Infinite Possibility: Meet the first Iranian artist to have a solo exhibition at the Guggenheim Museum

Photo credit: David Heald, Solomon R. Guggenheim Museum

By Sana Panjwani

Born in Qazvin, Iran in 1924, Monir Sharoudy Farmanfarmaian is a renowned visual artist known for her unique geometric artistry and mirror sculptures.

Having studied art at the Fine Arts College at the University of Tehran in Iran and then in the United States at Cornell University and Parson’s School of Design, Farhmanfarmaian has spent over six decades pursuing her passion and remarkable talent that has led her to become the first Iranian artist to have a solo exhibition at the Guggenheim Museum in New York.

Her show, titled Infinite Possibility: Mirror Works and Drawings 1974 – 2014, is more than just an exhibition of her work in a world-famous museum. It signifies hope – for women, for artists and for bridging the gap between the Middle East and the West.

Farmanfarmaian’s works are rightfully described as “visually gorgeous and thought-provoking,” drawing on ancient Sufi geometric aesthetics, and decorative traditions from the Safavid and Qajar era.

“Although she uses very old techniques, she is always oriented with her vision of the future,” said Hans Ulrich, the co-director of London’s Serpentine Gallery – a trait that shines through her interpretations of Minimalism and Abstract Expressionism.

Farmanfarmaian’s most compelling works including a combination of mirror mosaics (traditional Islamic designs which have been used to decorate the inside of Iranian shrines and palace since the 16th century) and reverse glass paintings – where images are carefully painted onto sheets of glass that are then viewed from the other side.

“Around 1971, I went to a certain shrine [in Iran],” Monir told the Guardian. “I became very awed with the way the mirror pieces were reflecting back images of the people there – the beggars, the holy men. It was so beautiful, so magnificent. I was crying like a baby.”

Photo credit: Photograph: The Third Line/Dubai
Photo credit: Photograph: The Third Line/Dubai

Besides being an artistic inspiration to many, Farmanfarmaian’s delicate blend of Eastern and Western techniques and achievements also hinge on cultural diplomacy.

Shiva Balaghi, a scholar in Middle Eastern Studies, says that that the fact that Farmanfarmaian has been granted the opportunity of a solo exhibition at the Guggeinheim is representative of the notion that art institutions are beginning to look beyond Iran’s politics and experience the country through its art instead. “It’s almost like museums are taking on this cultural diplomacy role,” she told Buzzfeed News. “There’s a cultural life in that country that continues and flourishes, one that doesn’t have to do with nuclear negotiations.”

The Guggenheim chose to examine Monir’s work through a “transnational perspective on artistic production” and commented: “This body of work is characterized by a merging of visual and spatial experience, coupled with the aesthetic traditions of Islamic architecture and decoration.

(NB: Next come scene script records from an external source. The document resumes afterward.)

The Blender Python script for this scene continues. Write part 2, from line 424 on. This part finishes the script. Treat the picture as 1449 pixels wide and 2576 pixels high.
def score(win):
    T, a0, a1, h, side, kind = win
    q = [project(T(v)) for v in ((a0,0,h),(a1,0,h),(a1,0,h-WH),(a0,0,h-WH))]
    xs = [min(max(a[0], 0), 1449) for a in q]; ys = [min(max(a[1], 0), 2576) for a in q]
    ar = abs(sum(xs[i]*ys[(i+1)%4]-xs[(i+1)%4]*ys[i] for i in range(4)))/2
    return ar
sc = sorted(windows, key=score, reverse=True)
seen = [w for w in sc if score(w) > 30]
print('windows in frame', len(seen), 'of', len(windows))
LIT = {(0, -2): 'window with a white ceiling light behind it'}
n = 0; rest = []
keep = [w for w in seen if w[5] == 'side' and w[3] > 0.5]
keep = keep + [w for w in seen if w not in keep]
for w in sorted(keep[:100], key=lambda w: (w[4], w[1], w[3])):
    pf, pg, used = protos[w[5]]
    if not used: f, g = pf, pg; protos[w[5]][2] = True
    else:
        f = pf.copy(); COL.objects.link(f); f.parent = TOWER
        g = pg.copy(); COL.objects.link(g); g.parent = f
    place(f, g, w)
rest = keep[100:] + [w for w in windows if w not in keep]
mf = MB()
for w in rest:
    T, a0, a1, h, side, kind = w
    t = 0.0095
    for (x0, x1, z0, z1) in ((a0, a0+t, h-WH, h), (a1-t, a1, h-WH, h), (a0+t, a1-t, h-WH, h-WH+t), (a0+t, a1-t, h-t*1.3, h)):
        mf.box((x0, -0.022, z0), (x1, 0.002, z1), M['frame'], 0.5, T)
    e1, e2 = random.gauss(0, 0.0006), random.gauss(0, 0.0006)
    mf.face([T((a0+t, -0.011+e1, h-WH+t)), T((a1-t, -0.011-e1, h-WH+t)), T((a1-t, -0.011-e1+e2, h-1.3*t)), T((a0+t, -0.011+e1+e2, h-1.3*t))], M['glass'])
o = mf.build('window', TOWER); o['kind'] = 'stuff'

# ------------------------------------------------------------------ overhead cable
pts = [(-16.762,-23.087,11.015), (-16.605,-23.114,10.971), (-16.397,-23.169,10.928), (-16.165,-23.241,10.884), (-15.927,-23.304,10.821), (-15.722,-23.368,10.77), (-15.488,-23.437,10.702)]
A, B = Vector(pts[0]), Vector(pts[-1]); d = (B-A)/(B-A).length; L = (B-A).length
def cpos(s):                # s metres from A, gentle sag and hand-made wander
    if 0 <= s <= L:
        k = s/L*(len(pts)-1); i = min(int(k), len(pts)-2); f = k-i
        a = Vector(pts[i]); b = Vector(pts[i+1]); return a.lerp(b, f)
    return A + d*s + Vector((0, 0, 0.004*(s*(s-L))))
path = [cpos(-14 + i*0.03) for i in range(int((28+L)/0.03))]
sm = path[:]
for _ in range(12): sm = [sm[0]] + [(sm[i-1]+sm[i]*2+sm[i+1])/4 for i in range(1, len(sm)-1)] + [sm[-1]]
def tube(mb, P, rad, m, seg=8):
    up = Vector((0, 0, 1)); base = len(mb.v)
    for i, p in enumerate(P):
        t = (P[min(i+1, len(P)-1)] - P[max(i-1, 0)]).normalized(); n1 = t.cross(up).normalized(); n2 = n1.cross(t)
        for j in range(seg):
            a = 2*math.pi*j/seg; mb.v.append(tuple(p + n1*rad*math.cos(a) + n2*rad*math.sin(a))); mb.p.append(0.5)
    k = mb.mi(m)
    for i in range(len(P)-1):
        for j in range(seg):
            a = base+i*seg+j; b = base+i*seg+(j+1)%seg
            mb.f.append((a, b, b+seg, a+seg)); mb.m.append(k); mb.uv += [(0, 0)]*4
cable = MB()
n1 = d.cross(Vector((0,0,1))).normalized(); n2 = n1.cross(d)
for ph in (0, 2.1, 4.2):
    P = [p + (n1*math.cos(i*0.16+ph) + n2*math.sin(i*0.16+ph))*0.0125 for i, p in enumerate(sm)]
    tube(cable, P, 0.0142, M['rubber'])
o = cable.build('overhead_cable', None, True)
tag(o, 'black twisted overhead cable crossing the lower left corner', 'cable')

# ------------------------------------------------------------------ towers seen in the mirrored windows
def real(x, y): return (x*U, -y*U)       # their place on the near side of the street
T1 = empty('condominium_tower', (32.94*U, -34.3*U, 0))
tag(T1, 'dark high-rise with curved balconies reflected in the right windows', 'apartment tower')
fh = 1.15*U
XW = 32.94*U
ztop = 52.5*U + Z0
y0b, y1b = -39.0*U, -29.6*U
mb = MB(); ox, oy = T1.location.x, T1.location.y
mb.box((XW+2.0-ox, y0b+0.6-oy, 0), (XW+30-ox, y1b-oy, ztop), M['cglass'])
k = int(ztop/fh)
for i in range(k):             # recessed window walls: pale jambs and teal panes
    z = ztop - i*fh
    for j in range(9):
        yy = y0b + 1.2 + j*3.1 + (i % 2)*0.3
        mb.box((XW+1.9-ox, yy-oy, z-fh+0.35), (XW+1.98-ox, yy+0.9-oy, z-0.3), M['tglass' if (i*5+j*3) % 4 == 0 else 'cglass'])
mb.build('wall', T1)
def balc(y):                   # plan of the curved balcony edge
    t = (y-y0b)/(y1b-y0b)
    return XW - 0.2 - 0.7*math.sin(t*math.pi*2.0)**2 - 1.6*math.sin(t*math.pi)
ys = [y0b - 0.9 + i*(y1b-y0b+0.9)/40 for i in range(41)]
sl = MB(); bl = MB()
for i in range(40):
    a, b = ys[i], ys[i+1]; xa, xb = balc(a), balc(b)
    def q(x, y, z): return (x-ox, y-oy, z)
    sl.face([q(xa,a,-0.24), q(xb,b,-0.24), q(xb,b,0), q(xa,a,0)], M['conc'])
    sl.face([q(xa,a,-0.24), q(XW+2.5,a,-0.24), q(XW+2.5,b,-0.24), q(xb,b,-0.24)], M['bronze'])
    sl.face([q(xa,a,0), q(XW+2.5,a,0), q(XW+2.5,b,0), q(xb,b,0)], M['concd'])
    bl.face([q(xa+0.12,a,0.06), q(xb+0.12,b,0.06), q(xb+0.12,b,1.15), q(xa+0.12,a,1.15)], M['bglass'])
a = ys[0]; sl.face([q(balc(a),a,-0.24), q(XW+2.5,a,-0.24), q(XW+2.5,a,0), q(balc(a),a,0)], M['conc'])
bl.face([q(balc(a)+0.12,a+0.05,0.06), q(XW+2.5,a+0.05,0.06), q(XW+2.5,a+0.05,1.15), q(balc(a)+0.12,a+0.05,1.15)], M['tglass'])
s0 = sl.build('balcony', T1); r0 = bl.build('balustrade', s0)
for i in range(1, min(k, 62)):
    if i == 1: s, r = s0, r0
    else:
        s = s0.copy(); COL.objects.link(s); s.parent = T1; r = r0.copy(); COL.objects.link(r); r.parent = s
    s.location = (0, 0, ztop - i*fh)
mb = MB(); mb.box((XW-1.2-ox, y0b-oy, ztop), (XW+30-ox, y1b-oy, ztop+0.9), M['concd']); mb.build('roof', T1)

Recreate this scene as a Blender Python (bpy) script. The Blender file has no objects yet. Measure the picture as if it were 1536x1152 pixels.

Her use of geometry as form allows for, in the artist’s words, ‘infinite possibility.’

During her time in New York, Farmanfarmaian also met a number of world-famous artists from Andy Warhol and Joan Mitchell to Milton Avery and Willem de Kooning, all of whom, in one way or another, inspired her artistic style and technique. She further developed her artistic sensibilities through encounters with traditional craftsmanship, “indigenous art forms such as Turkoman jewellery and clothing, coffee house paintings, narrative paintings and the technique of reverse-glass painting.”

Since 2004, Farmanfarmaian has been settled in Iran, re-establishing her former studio there and working with several trusted craftsmen.

Photo credit: David Heald, Solomon R. Guggenheim Museum
Photo credit: David Heald, Solomon R. Guggenheim Museum

Her solo exhibition is also a symbol of reconciliation between Middle East and West.

“In America, after the revolution, after the [Gulf] war, nobody wanted to do anything with Iran,” Farmanfarmaian told the Guardian. “None of the galleries wanted to talk to me. And after September 11 – my God. No way. Rather than being a woman, it was difficult just being Iranian.”

Monir is not the only Iranian artist to have a solo exhibition at this time though. Parviz Tanavoli, the famed Iranian sculptor, will also be displaying his work at the Davis Museum at Wellesley College. This is, says Shiva Balaghi, not a re-emergence of Iranian art in US. “The fact that there’s a growing interest in the West is key, not that this art hasn’t been made before.”

According to Balaghi, one section of the exhibit features one of Farmanfarmaian’s mirror sculptures near a window that overlooks Central Park, that “symbolizes for her the relationship of American modernism and Iranian contemporary art.”

Spanning four decades of work, Farmanfarmaian’s remarkable, pioneering exhibition, while occurring late in her career, will certainly not be her last.

“Whatever time I have left, I want to make art,” said Farmanfarmaian. “And I hope it will be worthwhile to see it.”